%%

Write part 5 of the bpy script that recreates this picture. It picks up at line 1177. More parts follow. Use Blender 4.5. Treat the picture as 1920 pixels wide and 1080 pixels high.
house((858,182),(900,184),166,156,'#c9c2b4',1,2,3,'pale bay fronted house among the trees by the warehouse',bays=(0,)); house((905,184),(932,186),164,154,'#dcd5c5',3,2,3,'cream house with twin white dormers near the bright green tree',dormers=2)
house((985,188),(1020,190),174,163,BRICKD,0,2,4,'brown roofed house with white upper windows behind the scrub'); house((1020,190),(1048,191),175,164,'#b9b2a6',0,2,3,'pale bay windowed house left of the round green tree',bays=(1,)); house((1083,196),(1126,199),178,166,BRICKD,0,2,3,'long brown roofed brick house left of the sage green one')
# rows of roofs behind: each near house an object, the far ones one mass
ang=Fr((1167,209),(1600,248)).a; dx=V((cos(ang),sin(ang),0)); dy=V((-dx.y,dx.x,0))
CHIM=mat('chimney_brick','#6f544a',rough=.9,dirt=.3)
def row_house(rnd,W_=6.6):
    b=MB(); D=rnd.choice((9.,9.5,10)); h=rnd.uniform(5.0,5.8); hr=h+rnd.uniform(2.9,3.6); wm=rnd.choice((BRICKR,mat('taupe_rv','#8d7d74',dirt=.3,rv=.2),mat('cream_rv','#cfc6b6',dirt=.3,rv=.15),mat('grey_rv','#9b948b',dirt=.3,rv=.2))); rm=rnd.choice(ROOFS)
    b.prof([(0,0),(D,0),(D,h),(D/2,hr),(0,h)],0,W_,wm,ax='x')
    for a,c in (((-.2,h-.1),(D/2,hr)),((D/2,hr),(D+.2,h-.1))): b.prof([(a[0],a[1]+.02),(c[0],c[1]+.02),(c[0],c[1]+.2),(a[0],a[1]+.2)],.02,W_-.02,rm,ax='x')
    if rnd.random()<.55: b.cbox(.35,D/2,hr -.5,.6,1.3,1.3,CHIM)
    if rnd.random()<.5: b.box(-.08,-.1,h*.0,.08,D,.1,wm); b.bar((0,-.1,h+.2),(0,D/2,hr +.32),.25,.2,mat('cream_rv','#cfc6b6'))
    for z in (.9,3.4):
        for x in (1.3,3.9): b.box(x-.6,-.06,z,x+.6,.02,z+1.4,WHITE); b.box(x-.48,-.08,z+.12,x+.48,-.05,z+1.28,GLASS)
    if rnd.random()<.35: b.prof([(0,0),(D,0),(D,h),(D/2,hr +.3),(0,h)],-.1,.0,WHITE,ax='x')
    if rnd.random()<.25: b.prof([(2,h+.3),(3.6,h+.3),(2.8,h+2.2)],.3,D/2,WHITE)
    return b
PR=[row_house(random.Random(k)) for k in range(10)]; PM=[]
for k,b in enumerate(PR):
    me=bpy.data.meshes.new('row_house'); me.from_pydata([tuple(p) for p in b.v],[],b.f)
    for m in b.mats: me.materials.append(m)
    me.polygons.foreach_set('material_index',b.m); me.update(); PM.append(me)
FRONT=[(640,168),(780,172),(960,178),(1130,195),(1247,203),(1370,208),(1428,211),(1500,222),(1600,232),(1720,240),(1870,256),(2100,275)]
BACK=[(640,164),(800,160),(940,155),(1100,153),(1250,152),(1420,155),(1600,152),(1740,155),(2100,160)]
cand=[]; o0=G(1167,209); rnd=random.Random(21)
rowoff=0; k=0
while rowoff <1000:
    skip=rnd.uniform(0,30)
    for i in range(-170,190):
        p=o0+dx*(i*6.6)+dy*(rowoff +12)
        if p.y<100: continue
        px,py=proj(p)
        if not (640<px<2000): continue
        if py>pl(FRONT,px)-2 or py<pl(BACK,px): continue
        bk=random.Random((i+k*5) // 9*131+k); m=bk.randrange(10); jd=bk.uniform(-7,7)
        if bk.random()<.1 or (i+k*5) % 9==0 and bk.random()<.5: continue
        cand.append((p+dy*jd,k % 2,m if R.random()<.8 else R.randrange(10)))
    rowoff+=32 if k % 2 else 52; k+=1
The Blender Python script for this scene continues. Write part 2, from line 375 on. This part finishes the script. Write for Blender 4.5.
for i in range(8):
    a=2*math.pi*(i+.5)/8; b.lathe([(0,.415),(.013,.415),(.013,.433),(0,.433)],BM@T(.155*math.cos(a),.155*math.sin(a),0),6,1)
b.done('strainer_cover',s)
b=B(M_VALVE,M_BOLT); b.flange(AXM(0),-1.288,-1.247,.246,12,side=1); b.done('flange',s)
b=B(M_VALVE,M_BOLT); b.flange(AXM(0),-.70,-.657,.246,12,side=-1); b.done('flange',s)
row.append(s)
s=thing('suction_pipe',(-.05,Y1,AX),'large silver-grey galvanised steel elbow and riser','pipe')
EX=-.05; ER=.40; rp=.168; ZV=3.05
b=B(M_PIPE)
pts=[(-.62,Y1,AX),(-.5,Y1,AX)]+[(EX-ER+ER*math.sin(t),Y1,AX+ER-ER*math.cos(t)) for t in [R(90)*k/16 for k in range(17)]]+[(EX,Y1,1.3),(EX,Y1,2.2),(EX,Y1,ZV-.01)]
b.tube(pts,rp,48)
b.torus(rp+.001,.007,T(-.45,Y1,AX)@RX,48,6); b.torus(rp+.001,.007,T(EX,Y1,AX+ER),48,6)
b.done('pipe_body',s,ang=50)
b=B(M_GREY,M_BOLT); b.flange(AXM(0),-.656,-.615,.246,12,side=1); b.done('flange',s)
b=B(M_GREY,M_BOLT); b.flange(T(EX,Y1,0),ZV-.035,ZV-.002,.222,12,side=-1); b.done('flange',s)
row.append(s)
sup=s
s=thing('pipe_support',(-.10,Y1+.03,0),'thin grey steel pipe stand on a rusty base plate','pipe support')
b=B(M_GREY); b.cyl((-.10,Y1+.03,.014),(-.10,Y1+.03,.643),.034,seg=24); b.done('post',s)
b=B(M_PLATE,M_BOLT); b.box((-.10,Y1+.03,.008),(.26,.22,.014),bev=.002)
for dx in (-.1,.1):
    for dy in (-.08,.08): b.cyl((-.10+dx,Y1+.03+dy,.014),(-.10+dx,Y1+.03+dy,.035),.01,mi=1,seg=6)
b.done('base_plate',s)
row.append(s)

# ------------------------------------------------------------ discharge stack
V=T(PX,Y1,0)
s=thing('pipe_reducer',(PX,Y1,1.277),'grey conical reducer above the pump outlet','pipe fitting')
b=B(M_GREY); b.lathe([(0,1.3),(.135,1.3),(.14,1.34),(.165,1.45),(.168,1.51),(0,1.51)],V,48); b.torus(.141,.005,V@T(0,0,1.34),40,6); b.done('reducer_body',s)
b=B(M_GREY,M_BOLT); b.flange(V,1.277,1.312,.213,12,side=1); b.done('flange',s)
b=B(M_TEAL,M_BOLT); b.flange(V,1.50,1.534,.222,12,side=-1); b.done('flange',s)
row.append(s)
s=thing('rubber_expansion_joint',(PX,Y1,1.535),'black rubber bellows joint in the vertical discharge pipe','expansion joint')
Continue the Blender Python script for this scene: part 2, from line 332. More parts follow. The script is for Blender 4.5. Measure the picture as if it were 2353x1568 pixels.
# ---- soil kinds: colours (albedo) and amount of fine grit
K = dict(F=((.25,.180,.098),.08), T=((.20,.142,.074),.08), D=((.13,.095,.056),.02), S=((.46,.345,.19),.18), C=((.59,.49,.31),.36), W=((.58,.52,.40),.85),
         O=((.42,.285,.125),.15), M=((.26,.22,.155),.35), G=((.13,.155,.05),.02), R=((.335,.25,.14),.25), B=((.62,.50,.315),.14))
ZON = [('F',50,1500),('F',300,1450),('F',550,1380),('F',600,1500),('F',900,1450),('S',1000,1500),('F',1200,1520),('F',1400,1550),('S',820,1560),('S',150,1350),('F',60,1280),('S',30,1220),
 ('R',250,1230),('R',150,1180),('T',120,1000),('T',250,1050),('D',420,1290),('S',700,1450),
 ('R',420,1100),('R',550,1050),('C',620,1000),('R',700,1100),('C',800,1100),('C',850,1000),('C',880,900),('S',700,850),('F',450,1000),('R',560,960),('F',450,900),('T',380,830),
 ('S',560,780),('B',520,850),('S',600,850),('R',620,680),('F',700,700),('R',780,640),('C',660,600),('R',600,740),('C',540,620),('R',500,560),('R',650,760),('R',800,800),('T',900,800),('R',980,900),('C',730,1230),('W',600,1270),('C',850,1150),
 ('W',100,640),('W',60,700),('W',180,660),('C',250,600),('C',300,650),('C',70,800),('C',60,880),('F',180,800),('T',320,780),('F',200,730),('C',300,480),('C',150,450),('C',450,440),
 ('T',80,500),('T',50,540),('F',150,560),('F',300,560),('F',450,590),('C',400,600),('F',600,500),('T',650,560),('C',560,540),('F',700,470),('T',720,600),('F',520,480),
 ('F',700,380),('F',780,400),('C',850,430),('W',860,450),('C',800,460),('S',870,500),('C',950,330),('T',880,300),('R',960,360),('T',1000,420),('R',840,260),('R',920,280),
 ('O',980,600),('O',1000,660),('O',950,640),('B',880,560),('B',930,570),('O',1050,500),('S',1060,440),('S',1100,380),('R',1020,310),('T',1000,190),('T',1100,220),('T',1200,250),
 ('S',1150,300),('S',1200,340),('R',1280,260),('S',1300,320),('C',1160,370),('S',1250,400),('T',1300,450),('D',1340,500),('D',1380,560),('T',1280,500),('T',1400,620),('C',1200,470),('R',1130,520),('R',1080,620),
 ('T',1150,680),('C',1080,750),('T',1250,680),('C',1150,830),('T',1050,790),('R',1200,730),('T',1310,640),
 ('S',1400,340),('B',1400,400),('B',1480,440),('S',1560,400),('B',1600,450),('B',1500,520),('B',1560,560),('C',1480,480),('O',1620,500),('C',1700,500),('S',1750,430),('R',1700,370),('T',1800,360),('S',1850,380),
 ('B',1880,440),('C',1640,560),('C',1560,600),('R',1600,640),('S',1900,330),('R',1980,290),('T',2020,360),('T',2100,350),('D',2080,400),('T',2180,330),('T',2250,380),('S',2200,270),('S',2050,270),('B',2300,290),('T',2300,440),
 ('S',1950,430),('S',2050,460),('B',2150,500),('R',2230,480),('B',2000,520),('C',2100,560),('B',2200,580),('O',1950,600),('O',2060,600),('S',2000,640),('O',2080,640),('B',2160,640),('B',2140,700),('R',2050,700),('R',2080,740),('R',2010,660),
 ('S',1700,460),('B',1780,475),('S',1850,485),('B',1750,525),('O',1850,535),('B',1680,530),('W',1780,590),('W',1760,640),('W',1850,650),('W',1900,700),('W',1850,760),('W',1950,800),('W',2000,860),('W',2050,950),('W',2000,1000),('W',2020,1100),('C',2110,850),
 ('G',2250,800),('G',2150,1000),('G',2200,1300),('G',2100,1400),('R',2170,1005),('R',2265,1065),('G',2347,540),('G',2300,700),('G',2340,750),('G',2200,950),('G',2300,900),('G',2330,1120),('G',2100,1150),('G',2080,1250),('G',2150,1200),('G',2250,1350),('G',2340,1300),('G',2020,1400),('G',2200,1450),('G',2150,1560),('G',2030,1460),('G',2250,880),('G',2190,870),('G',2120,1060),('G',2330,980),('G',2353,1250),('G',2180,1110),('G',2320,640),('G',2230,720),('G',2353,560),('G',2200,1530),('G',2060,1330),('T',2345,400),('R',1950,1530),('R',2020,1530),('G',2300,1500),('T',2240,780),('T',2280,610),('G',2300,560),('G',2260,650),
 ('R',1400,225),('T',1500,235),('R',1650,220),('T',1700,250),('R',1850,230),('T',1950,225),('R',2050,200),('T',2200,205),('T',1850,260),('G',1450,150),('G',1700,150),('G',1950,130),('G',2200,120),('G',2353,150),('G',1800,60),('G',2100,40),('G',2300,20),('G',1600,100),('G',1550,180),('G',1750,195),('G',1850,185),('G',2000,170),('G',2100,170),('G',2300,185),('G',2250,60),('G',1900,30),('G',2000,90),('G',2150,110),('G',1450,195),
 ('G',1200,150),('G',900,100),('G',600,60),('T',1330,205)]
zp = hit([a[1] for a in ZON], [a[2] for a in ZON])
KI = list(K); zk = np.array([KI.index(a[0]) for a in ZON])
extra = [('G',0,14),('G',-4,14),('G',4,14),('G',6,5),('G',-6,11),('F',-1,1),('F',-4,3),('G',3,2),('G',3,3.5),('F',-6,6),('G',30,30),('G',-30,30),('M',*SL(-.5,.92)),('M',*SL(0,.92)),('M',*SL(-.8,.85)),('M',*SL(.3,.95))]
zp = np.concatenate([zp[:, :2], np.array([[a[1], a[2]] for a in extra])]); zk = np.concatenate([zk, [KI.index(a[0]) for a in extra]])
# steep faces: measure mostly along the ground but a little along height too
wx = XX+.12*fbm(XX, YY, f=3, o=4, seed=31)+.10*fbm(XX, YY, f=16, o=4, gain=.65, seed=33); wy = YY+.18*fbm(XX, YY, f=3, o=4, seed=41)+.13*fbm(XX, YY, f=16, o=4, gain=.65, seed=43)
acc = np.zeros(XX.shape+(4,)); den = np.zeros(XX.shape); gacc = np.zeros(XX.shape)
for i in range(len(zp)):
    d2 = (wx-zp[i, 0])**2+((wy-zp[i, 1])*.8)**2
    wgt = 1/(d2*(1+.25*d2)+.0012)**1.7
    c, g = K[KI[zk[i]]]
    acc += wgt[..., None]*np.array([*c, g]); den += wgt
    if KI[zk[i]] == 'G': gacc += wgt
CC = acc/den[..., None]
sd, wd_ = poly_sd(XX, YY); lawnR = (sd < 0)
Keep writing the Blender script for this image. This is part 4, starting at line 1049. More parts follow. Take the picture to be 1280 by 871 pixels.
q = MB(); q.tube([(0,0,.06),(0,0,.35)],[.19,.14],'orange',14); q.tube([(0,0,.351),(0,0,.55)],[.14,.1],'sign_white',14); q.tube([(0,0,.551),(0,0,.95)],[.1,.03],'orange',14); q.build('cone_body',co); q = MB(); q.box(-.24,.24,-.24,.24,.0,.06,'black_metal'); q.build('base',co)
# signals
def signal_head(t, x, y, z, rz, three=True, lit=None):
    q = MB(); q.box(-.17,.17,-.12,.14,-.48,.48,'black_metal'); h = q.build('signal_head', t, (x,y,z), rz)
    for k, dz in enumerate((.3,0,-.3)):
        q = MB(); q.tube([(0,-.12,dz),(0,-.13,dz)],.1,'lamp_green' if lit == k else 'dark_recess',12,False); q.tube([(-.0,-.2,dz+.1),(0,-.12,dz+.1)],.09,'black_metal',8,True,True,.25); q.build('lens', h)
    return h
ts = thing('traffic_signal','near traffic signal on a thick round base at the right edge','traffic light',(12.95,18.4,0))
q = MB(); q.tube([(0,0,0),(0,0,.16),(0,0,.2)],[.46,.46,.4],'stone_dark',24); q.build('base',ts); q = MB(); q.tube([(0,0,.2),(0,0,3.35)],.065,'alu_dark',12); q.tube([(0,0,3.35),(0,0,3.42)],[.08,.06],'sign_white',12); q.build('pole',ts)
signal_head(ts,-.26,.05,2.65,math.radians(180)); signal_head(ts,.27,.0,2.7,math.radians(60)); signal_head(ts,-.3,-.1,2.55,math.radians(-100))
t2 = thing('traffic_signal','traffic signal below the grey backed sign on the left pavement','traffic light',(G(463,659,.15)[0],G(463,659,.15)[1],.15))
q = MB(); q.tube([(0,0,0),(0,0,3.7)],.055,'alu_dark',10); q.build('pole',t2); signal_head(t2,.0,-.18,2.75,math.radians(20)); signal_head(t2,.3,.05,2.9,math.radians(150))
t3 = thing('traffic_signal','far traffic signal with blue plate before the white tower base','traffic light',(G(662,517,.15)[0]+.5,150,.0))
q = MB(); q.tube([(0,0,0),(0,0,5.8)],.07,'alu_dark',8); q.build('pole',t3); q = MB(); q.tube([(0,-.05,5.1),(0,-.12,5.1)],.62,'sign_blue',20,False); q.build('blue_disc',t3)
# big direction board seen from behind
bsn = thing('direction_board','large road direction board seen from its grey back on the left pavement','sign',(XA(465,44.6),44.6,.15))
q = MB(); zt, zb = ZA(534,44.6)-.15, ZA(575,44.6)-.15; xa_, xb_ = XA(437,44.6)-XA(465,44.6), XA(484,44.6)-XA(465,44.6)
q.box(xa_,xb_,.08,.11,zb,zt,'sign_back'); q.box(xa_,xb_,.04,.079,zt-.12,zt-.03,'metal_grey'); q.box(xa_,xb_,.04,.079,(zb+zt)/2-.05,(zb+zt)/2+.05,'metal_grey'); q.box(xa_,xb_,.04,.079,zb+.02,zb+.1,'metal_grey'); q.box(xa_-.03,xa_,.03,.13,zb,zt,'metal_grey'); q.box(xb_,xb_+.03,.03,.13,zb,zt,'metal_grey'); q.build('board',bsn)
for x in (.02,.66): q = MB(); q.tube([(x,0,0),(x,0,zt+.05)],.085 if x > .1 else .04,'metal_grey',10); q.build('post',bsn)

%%

## What the task requires
Using the listing, collect all lines in which the string "pixels" is found.

## Response to the exercise
Write part 5 of the bpy script that recreates this picture. It picks up at line 1177. More parts follow. Use Blender 4.5. Treat the picture as 1920 pixels wide and 1080 pixels high.
Continue the Blender Python script for this scene: part 2, from line 332. More parts follow. The script is for Blender 4.5. Measure the picture as if it were 2353x1568 pixels.
Keep writing the Blender script for this image. This is part 4, starting at line 1049. More parts follow. Take the picture to be 1280 by 871 pixels.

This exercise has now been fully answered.